1.4 Manfaat Penelitian 1.4.1 Manfaat Secara Praktis Secara prkatis penelitian ini memilik manfaat yaitu sebagai berikut: a. Penelitian ini diharapkan memberikan pengetahuan dan wawasan bagi pembaca mengenai postmodernisme. b. Penelitian ini diharapkan memberikan wawasan bagi pembaca tentang keberpihakan masyarakat pedukuhan terhadap kesenian ronggeng dan religi. c. Penelitian ini diharapkan memberikan wawasan bagi pembaca mengenai kekayaan dan kearifan budaya lokal. 1.4.2 Manfaat Secara Teoritis Secara teoritis penelitian ini memiliki manfaat yaitu sebagai berikut: a. Memberikan sumbangan pemikiran dalam bidang studi bahasa dan sastra Indonesia dari segi teori postmodernisme.
11
b. Kajian postmodernisme memberikan konstribusi dalam sastra terutama dalam kritik sastra. c. Memperkaya kajian interdisipiner sastra dengan ilmu sosial dan filsafat.

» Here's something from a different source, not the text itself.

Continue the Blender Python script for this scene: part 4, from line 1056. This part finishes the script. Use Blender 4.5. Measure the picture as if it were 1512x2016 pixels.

1.5 Definisi Operasional 1. Postmodernisme merupakan sebuah keberpihakan terhadap masyarakat yang biasanya terpinggirkan tetapi dijadikan fokus utama dalam pembicaraan. 2. Keberpihakan terhadap kesenian ronggeng merupakan representasi masyarakat dalam menghidupkan kembali kesenian ronggeng di Dukuh Paruk. 3. Keberpihakan terhadap religi yaitu mempercayai dan mengikuti kepercayaan yang sudah dilakukan secara turun-temurun, sehingga hal tersebut menampakan bagian dari kehidupan dalam berpihak pada tradisi.